Someone asked what Simmone and Kirsten and I had read as teenagers, and we realised that I was reading Stephen King, Simmone was reading Jackie Collins, and Kirsten was reading Virginia Andrews.  But I have to confess that I didn’t always get everything that happened in those adult books.  All the emotional turmoil behind the sex scenes in Peter Benchley’s Jaws went completely over my head (probably because I was, y’know, twelve).

So I think there’s a lot to be said for being able to find your own experience in the literature you read*.  I think of how teenagers, for a long time, were supposed to just accept that their stage of life was merely a prelude to something else – the bigger adventure of adulthood – without having the chance to enjoy where they were at.  And until YA became an accepted publishing market, teenagers were expected to gain all their insights about life purely from an adult perspective, without the feeling like they themselves had some insights to offer.
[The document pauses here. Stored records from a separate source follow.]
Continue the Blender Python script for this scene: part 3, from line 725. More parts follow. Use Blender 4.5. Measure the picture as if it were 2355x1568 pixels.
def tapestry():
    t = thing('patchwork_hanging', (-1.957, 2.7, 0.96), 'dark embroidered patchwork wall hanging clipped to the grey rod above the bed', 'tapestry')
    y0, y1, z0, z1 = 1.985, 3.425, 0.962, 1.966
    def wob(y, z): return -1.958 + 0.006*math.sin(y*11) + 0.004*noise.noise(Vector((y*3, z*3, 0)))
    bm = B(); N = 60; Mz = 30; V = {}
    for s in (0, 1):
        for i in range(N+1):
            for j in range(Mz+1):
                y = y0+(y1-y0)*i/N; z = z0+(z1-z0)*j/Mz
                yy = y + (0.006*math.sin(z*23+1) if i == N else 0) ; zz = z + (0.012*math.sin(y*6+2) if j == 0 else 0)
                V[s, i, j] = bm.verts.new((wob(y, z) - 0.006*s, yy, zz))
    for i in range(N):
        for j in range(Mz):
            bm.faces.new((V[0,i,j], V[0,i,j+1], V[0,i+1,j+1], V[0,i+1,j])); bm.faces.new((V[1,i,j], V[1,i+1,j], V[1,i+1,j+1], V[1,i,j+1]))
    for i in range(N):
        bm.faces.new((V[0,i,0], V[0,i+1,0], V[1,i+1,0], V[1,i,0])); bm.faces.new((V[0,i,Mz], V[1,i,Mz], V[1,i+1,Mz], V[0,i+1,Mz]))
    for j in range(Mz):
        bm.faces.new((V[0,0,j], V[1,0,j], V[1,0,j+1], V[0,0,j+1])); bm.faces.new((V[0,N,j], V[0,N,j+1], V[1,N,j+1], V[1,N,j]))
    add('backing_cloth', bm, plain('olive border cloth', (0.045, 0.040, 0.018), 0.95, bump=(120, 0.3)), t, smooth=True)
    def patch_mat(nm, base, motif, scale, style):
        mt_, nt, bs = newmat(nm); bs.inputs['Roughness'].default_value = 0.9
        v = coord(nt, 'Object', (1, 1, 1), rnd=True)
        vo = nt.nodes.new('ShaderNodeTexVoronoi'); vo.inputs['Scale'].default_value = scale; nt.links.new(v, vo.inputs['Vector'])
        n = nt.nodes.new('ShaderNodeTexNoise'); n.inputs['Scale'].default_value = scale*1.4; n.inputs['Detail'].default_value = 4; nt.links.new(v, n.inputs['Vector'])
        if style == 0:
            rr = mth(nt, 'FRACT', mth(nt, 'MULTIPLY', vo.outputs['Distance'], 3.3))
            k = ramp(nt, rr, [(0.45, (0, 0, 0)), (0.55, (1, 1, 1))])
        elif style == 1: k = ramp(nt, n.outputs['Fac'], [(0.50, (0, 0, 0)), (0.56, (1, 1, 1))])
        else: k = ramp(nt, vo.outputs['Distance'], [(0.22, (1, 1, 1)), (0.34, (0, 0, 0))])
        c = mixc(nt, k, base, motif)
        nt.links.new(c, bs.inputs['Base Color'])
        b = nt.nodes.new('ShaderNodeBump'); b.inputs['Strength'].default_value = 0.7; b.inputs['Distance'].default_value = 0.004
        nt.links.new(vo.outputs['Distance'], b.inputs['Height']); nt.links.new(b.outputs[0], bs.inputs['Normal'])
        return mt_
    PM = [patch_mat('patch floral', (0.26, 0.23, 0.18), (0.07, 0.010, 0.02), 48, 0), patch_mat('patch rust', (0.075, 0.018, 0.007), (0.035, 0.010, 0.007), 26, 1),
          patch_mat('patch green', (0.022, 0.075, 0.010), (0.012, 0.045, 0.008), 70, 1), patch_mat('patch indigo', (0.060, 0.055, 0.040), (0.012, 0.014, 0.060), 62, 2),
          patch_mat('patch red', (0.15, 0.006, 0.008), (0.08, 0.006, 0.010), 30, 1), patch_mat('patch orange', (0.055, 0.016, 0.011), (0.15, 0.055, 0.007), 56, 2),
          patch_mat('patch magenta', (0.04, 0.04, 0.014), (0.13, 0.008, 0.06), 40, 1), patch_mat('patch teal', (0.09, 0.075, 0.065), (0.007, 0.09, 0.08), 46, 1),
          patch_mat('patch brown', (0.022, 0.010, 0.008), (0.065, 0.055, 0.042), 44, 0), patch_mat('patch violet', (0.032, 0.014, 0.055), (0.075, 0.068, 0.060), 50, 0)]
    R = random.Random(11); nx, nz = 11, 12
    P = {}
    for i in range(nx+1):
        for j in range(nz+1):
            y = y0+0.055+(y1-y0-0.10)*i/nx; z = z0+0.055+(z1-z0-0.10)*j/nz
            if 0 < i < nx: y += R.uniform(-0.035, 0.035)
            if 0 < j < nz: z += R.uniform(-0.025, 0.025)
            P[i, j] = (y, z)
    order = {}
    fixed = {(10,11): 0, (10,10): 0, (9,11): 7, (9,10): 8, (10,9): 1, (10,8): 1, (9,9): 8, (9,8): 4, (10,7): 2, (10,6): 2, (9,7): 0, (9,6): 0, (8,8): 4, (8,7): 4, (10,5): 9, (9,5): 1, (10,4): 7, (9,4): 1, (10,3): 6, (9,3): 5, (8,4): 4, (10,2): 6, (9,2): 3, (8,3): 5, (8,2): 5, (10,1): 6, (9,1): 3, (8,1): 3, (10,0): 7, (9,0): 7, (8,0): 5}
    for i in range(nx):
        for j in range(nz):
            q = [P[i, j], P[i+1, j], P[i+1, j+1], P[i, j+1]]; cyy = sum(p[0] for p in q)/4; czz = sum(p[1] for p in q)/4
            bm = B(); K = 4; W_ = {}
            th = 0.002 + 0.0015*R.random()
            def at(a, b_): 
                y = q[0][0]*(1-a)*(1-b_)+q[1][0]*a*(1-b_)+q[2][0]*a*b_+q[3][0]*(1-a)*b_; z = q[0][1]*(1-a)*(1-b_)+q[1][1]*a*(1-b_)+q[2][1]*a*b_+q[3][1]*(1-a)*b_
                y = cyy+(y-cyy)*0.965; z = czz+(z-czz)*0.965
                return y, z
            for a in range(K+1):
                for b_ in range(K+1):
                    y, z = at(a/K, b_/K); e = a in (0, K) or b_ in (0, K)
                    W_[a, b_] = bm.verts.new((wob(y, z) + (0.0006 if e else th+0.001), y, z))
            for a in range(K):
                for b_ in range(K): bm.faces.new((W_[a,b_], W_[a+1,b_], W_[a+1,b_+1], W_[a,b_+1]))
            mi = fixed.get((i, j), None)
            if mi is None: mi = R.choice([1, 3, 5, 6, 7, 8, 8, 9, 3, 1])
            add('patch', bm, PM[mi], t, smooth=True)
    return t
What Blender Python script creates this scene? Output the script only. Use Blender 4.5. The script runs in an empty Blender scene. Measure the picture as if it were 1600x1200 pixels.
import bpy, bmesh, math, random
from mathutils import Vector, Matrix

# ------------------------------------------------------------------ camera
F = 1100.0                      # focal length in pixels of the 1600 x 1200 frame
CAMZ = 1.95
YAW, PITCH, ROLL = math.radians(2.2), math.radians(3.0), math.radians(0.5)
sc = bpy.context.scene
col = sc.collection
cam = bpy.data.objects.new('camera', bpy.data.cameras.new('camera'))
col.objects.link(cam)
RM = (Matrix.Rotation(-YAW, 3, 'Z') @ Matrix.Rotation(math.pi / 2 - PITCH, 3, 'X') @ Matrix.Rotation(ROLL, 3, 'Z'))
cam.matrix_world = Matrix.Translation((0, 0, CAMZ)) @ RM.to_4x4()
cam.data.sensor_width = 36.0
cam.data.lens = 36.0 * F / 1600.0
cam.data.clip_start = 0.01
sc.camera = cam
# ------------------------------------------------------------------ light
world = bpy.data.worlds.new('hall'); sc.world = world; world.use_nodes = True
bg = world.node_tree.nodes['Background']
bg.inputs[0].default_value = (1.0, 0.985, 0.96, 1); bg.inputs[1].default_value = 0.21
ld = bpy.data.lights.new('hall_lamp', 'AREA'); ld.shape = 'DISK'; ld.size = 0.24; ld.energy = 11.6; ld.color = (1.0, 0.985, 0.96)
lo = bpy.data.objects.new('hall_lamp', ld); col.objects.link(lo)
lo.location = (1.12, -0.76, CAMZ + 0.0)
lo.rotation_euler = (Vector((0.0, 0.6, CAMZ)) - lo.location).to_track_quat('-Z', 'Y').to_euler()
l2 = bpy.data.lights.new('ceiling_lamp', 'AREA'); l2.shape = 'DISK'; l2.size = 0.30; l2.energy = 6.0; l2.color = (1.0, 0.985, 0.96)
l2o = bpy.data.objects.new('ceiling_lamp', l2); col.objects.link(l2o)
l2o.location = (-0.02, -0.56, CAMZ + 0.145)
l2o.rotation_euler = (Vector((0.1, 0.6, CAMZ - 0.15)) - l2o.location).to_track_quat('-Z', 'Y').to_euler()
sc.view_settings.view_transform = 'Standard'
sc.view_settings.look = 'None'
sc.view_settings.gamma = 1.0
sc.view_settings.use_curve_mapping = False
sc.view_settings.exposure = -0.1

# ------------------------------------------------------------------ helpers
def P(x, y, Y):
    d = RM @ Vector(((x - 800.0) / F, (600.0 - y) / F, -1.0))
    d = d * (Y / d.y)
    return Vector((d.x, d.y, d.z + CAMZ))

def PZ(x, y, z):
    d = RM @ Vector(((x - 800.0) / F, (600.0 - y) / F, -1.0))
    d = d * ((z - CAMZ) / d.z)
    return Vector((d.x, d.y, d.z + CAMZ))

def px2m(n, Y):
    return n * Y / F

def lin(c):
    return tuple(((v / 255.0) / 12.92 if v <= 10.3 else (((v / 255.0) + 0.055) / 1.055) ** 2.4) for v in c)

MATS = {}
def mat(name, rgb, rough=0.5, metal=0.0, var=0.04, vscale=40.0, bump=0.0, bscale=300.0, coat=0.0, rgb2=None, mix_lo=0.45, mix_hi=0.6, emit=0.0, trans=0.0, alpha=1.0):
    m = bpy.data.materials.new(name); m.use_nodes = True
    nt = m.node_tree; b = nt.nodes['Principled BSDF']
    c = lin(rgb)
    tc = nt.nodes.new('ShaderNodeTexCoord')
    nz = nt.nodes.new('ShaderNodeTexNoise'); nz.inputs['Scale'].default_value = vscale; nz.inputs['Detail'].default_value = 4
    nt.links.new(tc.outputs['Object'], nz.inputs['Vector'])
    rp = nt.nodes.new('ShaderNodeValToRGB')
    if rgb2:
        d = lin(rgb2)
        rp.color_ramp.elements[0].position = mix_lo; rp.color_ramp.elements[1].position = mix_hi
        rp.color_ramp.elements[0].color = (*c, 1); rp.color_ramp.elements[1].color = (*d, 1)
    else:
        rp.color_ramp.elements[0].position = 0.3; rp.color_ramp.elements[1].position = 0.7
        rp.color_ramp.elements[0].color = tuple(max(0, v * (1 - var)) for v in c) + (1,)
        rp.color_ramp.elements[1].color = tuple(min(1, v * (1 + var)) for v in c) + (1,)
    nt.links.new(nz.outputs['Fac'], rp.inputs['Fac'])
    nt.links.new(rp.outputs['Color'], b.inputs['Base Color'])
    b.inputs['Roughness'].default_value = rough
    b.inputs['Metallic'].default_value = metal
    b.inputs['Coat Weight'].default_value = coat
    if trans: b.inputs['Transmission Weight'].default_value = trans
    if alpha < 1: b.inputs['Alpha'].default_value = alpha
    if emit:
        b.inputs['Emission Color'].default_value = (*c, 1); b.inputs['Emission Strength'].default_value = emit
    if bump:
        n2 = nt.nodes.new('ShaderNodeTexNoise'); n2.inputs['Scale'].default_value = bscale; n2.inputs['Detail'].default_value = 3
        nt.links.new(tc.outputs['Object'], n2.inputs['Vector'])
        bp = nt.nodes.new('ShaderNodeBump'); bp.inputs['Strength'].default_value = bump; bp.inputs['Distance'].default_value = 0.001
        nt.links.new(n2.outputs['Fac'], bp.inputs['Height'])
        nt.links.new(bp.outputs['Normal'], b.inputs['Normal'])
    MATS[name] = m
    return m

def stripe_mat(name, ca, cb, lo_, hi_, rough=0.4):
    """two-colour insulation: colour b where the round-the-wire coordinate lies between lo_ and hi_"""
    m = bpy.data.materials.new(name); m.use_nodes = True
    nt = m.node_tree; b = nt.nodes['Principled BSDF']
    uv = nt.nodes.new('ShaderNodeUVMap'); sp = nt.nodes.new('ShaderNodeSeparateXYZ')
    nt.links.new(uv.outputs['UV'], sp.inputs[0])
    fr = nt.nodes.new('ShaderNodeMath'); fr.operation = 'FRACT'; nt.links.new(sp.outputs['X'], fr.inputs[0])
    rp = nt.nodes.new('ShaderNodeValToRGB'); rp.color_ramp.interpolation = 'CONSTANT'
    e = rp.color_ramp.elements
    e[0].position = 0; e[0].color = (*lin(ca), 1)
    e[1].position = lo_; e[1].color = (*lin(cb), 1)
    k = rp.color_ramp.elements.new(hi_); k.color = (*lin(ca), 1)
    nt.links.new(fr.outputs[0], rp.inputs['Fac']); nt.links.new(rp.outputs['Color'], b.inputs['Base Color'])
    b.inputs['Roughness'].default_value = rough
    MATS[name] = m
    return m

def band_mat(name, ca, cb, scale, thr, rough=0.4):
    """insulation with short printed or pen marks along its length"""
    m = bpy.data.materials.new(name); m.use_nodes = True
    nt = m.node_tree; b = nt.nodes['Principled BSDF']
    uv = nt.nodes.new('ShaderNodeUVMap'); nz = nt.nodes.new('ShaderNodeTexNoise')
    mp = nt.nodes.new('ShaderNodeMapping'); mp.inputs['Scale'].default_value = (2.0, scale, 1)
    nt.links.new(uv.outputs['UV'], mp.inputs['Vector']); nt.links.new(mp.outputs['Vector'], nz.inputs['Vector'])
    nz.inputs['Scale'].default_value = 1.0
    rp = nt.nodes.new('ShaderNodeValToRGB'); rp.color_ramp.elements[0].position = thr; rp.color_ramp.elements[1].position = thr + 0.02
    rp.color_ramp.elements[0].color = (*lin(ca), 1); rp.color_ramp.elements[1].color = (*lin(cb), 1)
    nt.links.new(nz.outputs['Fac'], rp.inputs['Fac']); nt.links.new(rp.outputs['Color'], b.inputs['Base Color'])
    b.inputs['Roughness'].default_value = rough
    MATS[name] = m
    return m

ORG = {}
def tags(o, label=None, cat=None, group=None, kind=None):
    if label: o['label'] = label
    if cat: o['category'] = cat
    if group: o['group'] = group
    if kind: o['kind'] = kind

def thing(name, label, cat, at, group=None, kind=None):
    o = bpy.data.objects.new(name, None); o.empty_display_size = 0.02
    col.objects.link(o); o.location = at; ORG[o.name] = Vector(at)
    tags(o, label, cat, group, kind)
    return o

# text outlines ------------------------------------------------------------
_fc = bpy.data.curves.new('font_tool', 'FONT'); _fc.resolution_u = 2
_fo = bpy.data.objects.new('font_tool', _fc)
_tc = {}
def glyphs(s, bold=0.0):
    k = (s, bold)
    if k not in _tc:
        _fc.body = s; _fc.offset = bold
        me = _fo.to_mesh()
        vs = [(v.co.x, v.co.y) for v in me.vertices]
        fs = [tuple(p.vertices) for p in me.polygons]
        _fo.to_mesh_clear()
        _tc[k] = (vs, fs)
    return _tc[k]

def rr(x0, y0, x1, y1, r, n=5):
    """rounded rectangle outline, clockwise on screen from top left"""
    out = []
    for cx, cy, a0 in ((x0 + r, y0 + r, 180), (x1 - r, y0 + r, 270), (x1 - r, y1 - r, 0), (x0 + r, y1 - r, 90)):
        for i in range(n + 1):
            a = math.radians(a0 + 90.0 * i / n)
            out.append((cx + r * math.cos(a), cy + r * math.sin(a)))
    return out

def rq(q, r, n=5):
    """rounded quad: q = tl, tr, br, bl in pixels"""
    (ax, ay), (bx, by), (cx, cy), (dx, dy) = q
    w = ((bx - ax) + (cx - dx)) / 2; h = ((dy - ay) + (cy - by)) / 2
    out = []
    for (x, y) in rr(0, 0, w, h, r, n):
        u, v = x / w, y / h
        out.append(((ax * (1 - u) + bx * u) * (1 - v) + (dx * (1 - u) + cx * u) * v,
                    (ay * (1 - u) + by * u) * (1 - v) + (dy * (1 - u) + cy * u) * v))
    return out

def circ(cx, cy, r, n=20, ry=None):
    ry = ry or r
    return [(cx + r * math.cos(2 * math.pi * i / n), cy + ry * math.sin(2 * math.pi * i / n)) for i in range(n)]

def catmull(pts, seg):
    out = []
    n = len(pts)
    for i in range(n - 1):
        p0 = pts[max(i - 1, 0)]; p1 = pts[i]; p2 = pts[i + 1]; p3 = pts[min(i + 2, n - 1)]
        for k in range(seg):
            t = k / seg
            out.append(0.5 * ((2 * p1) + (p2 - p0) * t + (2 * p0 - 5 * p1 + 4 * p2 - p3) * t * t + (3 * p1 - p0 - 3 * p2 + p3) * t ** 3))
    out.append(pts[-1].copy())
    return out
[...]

Teenagers have a lot to offer – as a high school teacher, I appreciate that all the time.  Their view on the world is unique, sometimes muddled but always interesting.  It’s why I like to put myself back in the mind-set of being a teenager and write what I see and feel.

Here’s a quote, sent to me by my amazing local librarian Robyn Annear, from Adam Phillips’ book ‘Missing Out: In Praise of the Unlived Life’  -

‘ “Perhaps it is only in childhood,” Graham Greene writes in his essay “The Lost Child”, “that books have any deep influence on our lives. In later life we admire, we are entertained, we may modify some views we already hold, but we are more likely to find in books merely a confirmation of what is in our minds already
‘ “But in childhood all books are books of divination, telling us about the future, and like the fortune-teller who sees a long journey in the cards or death by water they influence the future. I suppose that is why books excited us so much.”
‘The desire in childhood reading, Greene tells us, is for experiences we haven’t had yet; as children we are not just lacking these experiences, we are not yet ready for them; because they are what we want, they are what we want to know about. What the child divines in the book is what he (sic) may be capable of; childhood is the developing of an appetite for future possibility.’
I think YA books really capture that sense of future possibility, and do so through the perspective of someone who is directly experiencing it.  That’s why I love to read YA, and love to write it.

* I was thinking about this recently when I came across this fantastic article on how LGBT experience is really becoming foregounded in new YA fiction.  It must be good to finally be able to read about your side of the story.